* **PROBLEM DESCRIPTION**
Exactly the lines between the line containing "Write a Blender" and the line containing "PI = math.pi", together with those two lines, are to be output.

* **THE INPUT**
[BEGIN]

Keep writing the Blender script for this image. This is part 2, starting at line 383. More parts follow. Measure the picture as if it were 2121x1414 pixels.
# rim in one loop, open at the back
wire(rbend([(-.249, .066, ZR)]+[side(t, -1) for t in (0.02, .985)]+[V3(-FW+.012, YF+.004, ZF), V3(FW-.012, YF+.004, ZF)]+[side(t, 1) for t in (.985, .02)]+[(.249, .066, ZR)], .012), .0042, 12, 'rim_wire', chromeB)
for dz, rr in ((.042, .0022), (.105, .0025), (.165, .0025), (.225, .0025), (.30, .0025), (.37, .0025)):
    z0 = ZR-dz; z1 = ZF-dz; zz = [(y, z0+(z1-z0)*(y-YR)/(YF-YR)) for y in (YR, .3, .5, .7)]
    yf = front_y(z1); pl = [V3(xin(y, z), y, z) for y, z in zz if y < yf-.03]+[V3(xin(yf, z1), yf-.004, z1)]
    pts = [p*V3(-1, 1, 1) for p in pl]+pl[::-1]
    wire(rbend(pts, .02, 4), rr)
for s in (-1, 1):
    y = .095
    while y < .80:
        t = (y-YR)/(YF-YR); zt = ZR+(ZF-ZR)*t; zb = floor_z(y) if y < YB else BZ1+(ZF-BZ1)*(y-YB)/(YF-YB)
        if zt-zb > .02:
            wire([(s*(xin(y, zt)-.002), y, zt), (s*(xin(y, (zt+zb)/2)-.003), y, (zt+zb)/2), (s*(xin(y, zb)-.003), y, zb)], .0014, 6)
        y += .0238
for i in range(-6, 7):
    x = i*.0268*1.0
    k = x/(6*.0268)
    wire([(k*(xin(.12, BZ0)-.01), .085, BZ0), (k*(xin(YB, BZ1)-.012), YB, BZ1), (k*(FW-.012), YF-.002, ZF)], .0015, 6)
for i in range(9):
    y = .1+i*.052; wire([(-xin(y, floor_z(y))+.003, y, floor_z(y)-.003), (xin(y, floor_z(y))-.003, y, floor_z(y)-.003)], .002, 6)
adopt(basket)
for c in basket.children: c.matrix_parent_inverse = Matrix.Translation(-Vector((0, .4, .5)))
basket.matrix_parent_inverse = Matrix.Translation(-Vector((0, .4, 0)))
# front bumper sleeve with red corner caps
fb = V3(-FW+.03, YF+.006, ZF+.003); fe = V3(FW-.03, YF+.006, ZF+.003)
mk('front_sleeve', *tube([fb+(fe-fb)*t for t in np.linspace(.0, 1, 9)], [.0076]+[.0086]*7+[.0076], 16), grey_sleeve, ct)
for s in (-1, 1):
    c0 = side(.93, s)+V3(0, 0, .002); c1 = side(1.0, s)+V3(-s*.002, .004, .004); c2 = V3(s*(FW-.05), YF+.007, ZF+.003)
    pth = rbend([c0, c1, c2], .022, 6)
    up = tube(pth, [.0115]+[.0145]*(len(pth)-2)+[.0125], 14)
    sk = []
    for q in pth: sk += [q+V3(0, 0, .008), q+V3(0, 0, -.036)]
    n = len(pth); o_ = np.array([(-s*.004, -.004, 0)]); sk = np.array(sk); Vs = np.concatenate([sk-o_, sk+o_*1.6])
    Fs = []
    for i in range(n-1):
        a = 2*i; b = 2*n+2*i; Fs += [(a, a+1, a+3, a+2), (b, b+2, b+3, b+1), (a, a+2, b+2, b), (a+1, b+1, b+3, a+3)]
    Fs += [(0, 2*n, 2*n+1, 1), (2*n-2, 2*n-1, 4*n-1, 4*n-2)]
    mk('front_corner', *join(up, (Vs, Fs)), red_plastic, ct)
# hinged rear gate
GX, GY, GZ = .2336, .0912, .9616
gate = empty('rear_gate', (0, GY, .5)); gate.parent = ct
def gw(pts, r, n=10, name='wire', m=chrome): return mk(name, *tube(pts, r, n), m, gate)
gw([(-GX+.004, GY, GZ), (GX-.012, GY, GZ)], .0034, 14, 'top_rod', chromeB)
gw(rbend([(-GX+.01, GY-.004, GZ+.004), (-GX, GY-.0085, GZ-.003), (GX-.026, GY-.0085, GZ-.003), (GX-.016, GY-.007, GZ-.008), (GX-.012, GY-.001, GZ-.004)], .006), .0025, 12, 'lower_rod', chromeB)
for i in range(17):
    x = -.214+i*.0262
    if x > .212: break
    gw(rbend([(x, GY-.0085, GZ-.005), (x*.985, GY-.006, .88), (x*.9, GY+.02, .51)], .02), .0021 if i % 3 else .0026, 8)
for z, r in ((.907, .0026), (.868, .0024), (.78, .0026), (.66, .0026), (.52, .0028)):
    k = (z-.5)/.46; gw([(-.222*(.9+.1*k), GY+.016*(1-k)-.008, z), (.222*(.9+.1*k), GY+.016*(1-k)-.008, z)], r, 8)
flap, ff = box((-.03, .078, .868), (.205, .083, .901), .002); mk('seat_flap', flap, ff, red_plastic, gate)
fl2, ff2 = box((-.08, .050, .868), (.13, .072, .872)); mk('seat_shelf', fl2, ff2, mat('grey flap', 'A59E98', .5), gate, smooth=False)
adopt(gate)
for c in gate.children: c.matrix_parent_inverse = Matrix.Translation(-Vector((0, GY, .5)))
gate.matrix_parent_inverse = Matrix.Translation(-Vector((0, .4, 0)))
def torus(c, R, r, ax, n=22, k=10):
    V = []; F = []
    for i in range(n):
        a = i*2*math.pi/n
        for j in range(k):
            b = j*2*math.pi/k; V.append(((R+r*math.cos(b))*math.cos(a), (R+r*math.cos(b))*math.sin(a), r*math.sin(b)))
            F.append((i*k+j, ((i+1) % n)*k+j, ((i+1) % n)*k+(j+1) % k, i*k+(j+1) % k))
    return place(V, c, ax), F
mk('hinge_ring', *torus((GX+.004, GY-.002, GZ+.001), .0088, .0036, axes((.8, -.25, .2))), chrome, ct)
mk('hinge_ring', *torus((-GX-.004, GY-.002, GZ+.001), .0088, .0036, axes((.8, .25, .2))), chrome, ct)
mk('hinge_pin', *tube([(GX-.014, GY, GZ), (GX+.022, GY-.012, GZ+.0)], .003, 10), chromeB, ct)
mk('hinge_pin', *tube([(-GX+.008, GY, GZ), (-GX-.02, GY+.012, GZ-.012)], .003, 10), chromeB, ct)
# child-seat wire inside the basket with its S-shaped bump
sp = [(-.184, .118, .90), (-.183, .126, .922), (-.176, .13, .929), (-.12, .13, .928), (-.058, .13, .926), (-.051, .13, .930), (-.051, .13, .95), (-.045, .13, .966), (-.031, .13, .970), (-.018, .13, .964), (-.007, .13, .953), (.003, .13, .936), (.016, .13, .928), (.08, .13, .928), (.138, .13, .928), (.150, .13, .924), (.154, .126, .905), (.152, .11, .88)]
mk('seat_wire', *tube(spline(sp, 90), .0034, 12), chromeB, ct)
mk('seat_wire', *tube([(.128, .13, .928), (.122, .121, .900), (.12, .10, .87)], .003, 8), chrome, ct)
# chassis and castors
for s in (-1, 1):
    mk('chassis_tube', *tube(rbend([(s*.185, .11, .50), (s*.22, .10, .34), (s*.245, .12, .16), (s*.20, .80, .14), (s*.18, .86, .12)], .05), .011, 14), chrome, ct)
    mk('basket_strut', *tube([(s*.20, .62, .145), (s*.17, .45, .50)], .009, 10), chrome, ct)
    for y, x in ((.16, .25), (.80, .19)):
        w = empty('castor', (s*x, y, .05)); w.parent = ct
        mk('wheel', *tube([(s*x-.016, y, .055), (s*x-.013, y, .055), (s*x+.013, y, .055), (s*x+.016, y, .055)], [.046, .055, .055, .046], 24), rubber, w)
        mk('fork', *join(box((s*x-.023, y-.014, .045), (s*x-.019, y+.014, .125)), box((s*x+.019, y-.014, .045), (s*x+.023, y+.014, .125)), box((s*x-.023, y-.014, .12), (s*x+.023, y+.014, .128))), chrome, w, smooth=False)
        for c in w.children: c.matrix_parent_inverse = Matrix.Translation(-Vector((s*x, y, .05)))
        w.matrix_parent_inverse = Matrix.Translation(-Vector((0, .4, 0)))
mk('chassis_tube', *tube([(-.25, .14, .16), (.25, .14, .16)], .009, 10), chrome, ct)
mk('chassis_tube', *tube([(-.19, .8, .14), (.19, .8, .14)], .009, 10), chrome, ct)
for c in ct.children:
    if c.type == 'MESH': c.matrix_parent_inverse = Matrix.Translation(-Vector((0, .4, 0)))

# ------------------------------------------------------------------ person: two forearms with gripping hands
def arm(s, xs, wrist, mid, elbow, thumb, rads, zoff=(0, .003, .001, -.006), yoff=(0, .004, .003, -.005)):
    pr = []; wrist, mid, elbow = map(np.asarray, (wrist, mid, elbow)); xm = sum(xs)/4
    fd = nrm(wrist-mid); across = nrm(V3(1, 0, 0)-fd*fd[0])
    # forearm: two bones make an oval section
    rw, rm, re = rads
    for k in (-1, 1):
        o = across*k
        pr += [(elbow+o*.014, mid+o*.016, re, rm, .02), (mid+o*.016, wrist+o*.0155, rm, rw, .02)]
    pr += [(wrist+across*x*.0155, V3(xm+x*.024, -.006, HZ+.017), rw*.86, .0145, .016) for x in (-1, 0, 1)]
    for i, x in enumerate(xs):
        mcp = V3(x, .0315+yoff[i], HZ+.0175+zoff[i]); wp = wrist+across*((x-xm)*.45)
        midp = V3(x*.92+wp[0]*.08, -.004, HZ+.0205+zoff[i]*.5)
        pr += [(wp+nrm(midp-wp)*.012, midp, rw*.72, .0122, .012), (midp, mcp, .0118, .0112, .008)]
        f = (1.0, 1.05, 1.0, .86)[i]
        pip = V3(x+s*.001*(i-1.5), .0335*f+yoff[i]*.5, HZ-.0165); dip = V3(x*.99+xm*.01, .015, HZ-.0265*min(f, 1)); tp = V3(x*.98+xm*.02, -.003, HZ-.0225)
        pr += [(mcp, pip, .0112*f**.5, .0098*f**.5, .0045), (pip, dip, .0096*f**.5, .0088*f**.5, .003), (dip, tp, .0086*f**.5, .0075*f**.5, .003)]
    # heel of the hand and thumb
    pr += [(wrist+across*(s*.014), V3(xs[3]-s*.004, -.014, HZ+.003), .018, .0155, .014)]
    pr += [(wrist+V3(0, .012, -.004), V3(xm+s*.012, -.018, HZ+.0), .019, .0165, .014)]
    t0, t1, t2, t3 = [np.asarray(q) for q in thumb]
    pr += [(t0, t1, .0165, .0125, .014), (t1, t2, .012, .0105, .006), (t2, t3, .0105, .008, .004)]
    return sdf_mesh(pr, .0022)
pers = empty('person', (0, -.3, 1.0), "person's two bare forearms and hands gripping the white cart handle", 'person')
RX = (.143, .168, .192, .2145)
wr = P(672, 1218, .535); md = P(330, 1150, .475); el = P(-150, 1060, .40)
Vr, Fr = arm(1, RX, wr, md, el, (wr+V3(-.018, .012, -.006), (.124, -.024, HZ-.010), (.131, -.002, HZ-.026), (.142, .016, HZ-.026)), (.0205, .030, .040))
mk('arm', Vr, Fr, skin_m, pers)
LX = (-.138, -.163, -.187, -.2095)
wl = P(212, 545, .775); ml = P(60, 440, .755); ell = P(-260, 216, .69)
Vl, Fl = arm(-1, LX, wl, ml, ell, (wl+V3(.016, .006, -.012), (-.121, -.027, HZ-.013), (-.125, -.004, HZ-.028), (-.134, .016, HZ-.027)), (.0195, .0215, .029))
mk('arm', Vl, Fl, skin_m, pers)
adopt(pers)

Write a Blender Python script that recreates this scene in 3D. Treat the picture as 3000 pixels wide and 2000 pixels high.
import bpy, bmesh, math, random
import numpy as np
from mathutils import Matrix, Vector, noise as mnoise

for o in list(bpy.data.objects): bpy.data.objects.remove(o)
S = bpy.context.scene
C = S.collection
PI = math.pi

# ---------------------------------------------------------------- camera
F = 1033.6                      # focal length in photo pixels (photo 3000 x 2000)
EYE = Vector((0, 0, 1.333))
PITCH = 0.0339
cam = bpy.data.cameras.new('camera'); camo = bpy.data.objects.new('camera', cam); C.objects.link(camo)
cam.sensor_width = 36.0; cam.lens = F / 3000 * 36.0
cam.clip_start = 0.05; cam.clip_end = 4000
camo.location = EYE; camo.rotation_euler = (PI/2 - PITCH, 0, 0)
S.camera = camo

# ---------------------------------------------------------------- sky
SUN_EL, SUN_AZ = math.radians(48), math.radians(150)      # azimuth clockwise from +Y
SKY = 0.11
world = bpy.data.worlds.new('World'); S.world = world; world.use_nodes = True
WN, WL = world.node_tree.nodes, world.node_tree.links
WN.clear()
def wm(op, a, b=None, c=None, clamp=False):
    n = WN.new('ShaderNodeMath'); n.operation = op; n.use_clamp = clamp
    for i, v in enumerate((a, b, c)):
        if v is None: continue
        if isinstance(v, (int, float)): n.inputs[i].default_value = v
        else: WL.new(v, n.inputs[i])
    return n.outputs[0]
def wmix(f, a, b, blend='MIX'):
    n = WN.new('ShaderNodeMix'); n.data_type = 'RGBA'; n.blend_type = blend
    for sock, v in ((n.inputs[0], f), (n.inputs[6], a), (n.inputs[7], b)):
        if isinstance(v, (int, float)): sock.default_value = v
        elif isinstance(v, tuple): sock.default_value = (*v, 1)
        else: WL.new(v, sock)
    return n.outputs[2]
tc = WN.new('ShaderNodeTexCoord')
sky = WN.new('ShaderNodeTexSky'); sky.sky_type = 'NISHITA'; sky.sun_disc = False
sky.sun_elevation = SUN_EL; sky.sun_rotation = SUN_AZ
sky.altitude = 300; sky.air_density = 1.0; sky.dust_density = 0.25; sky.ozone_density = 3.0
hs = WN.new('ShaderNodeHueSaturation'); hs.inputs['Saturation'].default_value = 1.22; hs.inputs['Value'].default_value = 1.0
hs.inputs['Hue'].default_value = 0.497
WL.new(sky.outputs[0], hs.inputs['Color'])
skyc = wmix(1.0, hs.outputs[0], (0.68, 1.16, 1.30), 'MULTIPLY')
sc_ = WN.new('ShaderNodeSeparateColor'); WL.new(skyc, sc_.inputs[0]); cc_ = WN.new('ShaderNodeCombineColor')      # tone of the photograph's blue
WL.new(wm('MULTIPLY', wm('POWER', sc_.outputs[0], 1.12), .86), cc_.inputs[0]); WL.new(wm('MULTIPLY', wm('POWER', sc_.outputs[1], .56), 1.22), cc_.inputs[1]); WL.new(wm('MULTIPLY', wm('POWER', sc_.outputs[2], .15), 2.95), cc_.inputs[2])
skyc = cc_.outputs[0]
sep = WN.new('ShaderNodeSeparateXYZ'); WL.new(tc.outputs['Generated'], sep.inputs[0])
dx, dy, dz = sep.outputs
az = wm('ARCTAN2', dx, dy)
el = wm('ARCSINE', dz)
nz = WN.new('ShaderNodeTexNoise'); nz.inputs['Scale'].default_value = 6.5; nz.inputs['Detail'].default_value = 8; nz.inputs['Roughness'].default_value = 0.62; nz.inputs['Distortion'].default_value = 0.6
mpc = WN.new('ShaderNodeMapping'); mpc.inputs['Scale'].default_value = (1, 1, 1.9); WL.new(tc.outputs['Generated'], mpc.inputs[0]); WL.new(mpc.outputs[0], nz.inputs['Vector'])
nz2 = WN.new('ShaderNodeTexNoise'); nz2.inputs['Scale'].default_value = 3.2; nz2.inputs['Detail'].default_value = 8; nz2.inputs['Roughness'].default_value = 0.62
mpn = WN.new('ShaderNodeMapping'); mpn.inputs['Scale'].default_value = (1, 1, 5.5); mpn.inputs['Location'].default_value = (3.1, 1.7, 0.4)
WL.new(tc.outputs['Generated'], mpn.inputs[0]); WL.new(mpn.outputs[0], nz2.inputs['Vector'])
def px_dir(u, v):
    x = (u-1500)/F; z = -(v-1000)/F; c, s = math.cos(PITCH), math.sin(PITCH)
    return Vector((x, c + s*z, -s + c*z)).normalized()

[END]

* **RESULT FOR THIS EXERCISE**
Write a Blender Python script that recreates this scene in 3D. Treat the picture as 3000 pixels wide and 2000 pixels high.
import bpy, bmesh, math, random
import numpy as np
from mathutils import Matrix, Vector, noise as mnoise

for o in list(bpy.data.objects): bpy.data.objects.remove(o)
S = bpy.context.scene
C = S.collection
PI = math.pi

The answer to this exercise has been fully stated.